Advice on (not) being a journalist

In an excellent post at Bloomberg View, journalist Megan McArdle offers some career advice, under the paradoxical headline: "You Want Advice? Don't Ask Journalists." She comes down largely on Felix Salmon's dour side versus Ezra Klein's upbeat one in a debate over whether young people today should go into journalism. McArdle:
So when kids who are passionate about writing ask me how they can get a job doing this thing that they love, I don't tell them to follow their bliss; I tell them there are a lot of things they can love. I loved building computer networks. I loved business school. This is a fantastic job, and believe me, I count my lucky stars every day that I have it. But there are a lot of fascinating things in the world. Go get a job doing something in an industry that is not struggling so hard to get people to pay for their products. 
And if you find, in the end, that you have to write, you will be a better writer for actually knowing something about an industry other than the production and consumption of white papers. One of the biggest weaknesses of modern journalism, and modern politics, is that none of the people in them have any idea what it is like to work for a regular company. Organizations are very different from the inside than the outside, in ways that are not obvious to you until you've lived through a couple of executive bloodlettings and experienced the high-stakes tedium of the annual budget process. If you want to report on the military or global development or poverty programs or health care, go work for that industry and come back with some actual knowledge that you did not gain from earnestly asking insiders how they do their jobs. You'll not only be a better reporter, but you'll also have something to fall back on if your outlet folds.
Me: I could not agree more with the above. In fact, even before journalism's plague of financial difficulties in the past decade, it would have been good advice to spend at least some time immersing yourself in some industry or field other than journalism, so as to develop expertise that, besides its own merits, would also improve any journalism you might do at some point in writing about that area.

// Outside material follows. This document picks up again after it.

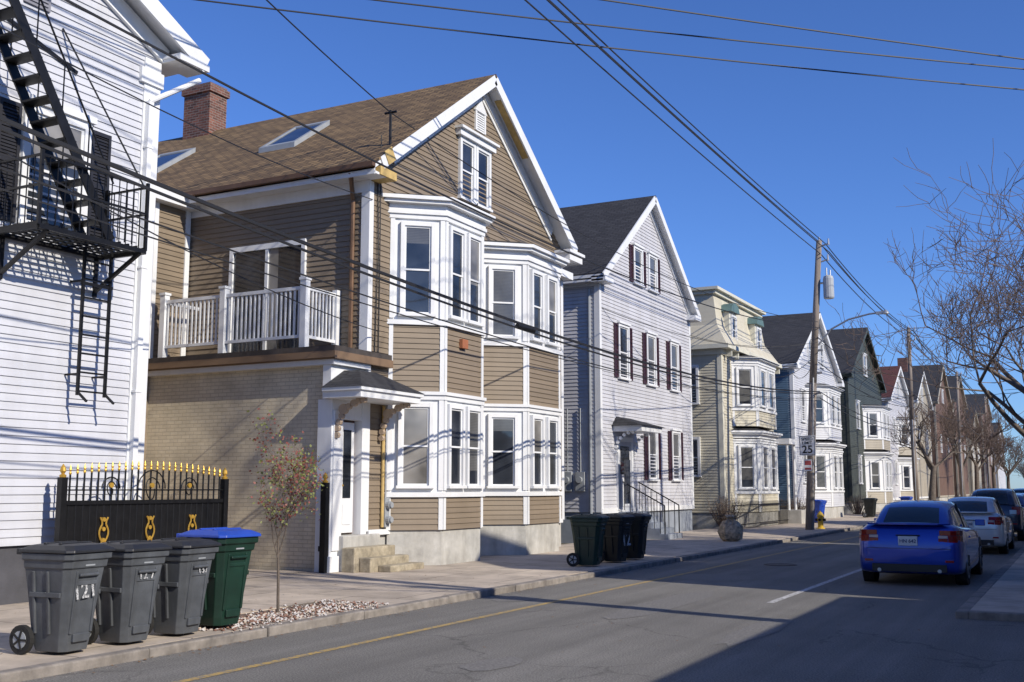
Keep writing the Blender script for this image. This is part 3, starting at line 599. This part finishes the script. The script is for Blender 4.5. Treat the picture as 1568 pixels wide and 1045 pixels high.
# ---------------- trees ----------------
def tree(name,base_,h,r,seed,levels=5,spread=.55,mt=None,up=.25,kids=(3,4),leaves=None,nside=6,lenf=.72,first=.35,tmin=.004,lean=(0,0)):
    rr=random.Random(seed);b=MB();lv=MB()
    def grow(p,d,ln,r0,lev):
        segs=4 if lev<2 else 3;r1=r0*(.62 if lev else .7)
        pts=[p];rs=[r0]
        for i in range(segs):
            d=(d+Vector((rr.gauss(0,.1),rr.gauss(0,.1),rr.gauss(0,.06)+up*.25))*(.5+.35*lev)).normalized() if lev else (d+Vector((rr.gauss(0,.04)+lean[0],rr.gauss(0,.04)+lean[1],.05))).normalized()
            p=p+d*ln/segs;pts.append(p);rs.append(r0+(r1-r0)*(i+1)/segs)
        ns=max(3,nside-lev)
        for i in range(segs): b.cyl(pts[i],pts[i+1],rs[i],rs[i+1],ns,0 if lev<3 else 1,False)
        if lev>=levels:
            if leaves:
                for q in pts[1:]:
                    for _ in range(leaves):
                        c=q+Vector((rr.gauss(0,.05),rr.gauss(0,.05),rr.gauss(0,.05)));s=rr.uniform(.012,.026);a=Vector((rr.gauss(0,1),rr.gauss(0,1),rr.gauss(0,1))).normalized()*s;e2=a.orthogonal().normalized()*s*.7
                        lv.add([c-a,c+e2,c+a,c-e2],[(0,1,2,3)],rr.choice([0,1]))
            return
        nk=rr.randint(*kids)+(1 if lev==0 else 0)
        for i in range(nk):
            t=rr.uniform(first if lev==0 else .3,1.) if i else 1.
            k=min(segs-1,int(t*segs));q=pts[k].lerp(pts[k+1],t*segs-k) if t<1 else pts[-1]
            ang=rr.uniform(0,6.283)+i*2.4;side=d.orthogonal().normalized();side=(side*math.cos(ang)+d.cross(side)*math.sin(ang))
            nd=(d*(1-spread*.5)+side*spread*rr.uniform(.6,1.2)+Vector((0,0,up))).normalized()
            grow(q,nd,ln*lenf*rr.uniform(.75,1.15),max(tmin,r1*(.75 if i else .95)*rr.uniform(.7,1)),lev+1)
    grow(Vector(base_),Vector((0,0,1)),h,r,0)
    e=empty(name);b.obj("branches",[M['bark'],mt or M['twig']],e,smooth=True,recalc=False)
    if lv.v: lv.obj("leaves",[mat("red_bud",(.21,.06,.045),.6),mat("young_leaf",(.17,.19,.05),.6)],e,recalc=False)
tree("sapling",(-9.35,11.3,.08),1.0,.02,11,4,.7,up=.3,kids=(3,4),leaves=3,nside=6,lenf=.72,first=.55,tmin=.003)
tree("street_tree",(-.9,44,0),4.6,.3,5,6,.85,up=.16,kids=(3,3),lenf=.80,first=.6,tmin=.013,lean=(-.03,0))
tree("street_tree",(-.6,52,0),4.8,.28,61,6,.8,up=.2,kids=(3,3),lenf=.78,first=.6,tmin=.014)
tree("street_tree",(-9.8,84,0),3.2,.3,8,5,.85,up=.22,kids=(3,4),lenf=.74,first=.8,tmin=.016)
tree("street_tree",(-9.8,108,0),3.6,.28,12,5,.6,up=.25,kids=(3,4),lenf=.74,first=.8,tmin=.02)
tree("street_tree",(-.8,66,0),4.6,.25,15,5,.7,up=.25,kids=(3,4),lenf=.76,first=.7,tmin=.018)
tree("street_tree",(2.0,30.5,0),5.,.22,23,5,.5,up=.3,kids=(3,4),lenf=.7,first=.7,tmin=.012)
tree("street_tree",(2.2,12.9,0),6.2,.24,29,5,.5,up=.3,kids=(3,3),lenf=.68,first=.8,tmin=.014)
for i,(x,y) in enumerate([(-10,125),(-10,150),(.5,110),(0,135),(-10,180),(-1,165),(-4,300),(-14,330),(4,260),(-9,240),(0,210)]): tree("distant_tree",(x,y,0),4.3,.3,30+i,4,.75,up=.22,kids=(4,5),lenf=.72,first=.6,tmin=.03)

# ---------------- poles & wires ----------------
def pole(name,b,t,arm=False):
    e=empty(name);k=MB();b=Vector(b);t=Vector(t);m=b.lerp(t,.5)+Vector((-.06,0,0))
    k.cyl(b,m,.17,.145,12);k.cyl(m,t,.145,.11,12)
    k.obj("pole_shaft",M['polewood'],e,smooth=True)
    k=MB()
    at=lambda z:b.lerp(t,z/t.z)
    for z in (t.z-.25,t.z-.9): q=at(z);k.cyl((q.x,q.y,z),(q.x+.4,q.y,z+.1),.03,n=6);k.cyl((q.x+.38,q.y,z+.05),(q.x+.38,q.y,z+.3),.05,.03,n=8)
    k.cyl(at(t.z-.1),at(t.z+.15),.05,.03,n=8)
    if arm:
        q=at(7.4);pts=[(q.x+.1,q.y,7.3),(q.x+.6,q.y,7.9),(q.x+1.3,q.y,8.25),(q.x+2.1,q.y-.05,8.4),(q.x+2.5,q.y-.05,8.42)];k.tube(pts,.035,8)
        k.lathe((q.x+2.7,q.y-.05),[(.05,8.34),(.13,8.36),(.13,8.42),(.06,8.5),(.01,8.52)],12,0);k.box(q.x+2.35,q.x+2.75,q.y-.14,q.y+.04,8.36,8.46)
        q=at(9.8);k.lathe((q.x+.42,q.y),[(.18,9.15),(.21,9.2),(.21,9.95),(.18,10.05),(.08,10.1)],14,1);k.cyl((q.x,q.y,9.8),(q.x+.3,q.y,9.8),.04,n=6)
        k.cyl((q.x+.36,q.y,10.05),(q.x+.36,q.y,10.4),.03,n=6);k.cyl((q.x+.5,q.y,10.05),(q.x+.5,q.y,10.3),.03,n=6)
    for z in (5.4,6.2,7.1): q=at(z);k.cyl((q.x,q.y,z),(q.x+.28,q.y,z),.05,n=6)
    q=at(2.5);k.cyl((q.x-.02,q.y-.17,.1),(at(6).x-.02,at(6).y-.16,6),.03,n=6)
    k.obj("hardware",[M['galv'],mat("transformer_grey",(.4,.42,.44),.4)],e,smooth=False)
    return e
p1b,p1t=(-9.5,42.9,.05),(-8.82,43.4,11.55)
pole("utility_pole",p1b,p1t,True)
pole("utility_pole",(-9.4,73,.05),(-9.35,72.6,11.9));pole("utility_pole",(-9.4,103,.05),(-9.4,103,11.9));pole("utility_pole",(-9.4,134,.05),(-9.4,134,11.9))
pole("utility_pole",(-9.3,1,.05),(-9.3,1,11.9));pole("utility_pole",(5.2,32,.05),(5.2,32,15.));pole("utility_pole",(-26.5,5.5,0),(-26.5,5.5,12.8))
wb=MB()
def wire(a,b,sag=.3,r=.014,n=16):
    a=Vector(a);b=Vector(b);pts=[]
    for i in range(n+1):
        t=i/n;p=a.lerp(b,t);p.z-=4*sag*t*(1-t);pts.append(p)
    wb.tube(pts,r,4)
    return pts
for (dx,dz) in ((0,0),(.25,-.1),(.38,-.45),(.05,-.5)):
    wire((-9.0+dx,1,11.8+dz),(-8.82+dx,43.4,11.5+dz),.25,.017,24)
    wire((-8.82+dx,43.4,11.5+dz),(-9.35+dx,72.6,11.8+dz),.4,.02);wire((-9.35+dx,72.6,11.8+dz),(-9.4+dx,103,11.8+dz),.4,.025);wire((-9.4+dx,103,11.8+dz),(-9.4+dx,134,11.8+dz),.4,.03)
wire((-9.15,1,5.75),(-8.95,43,5.45),.95,.028,28);wire((-9.15,1,5.66),(-8.95,43,5.38),.97,.02,28)
wire((-9.15,1,5.2),(-8.95,43,5.2),.9,.012,28);wire((-9.15,1,4.9),(-8.95,43,5.1),.75,.01,28)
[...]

Not that being an expert outside of journalism is any guarantee against producing awful journalism even about one's area of expertise. I was genuinely shocked the other day by another Bloomberg View post, this one by economist Noah Smith, that went on at length based on a confusion of "billion" with "trillion" and thus made hash out of what could have been a cogent critique of something Rand Paul had said about the Fed. Smith's piece, now minus the Emily Litella paragraphs, is here.

As I wrote recently, I've been working lately on expanding my knowledge of math. One reason for this is that I want to be able to write more capably about math-related topics and about math itself, a vast field that in my view deserves more and better journalistic coverage than it tends to get. If I were giving advice to a young person considering a journalism career, I would include a suggestion that he or she get exposure to some technical subjects, and so know something journalism types don't tend to know.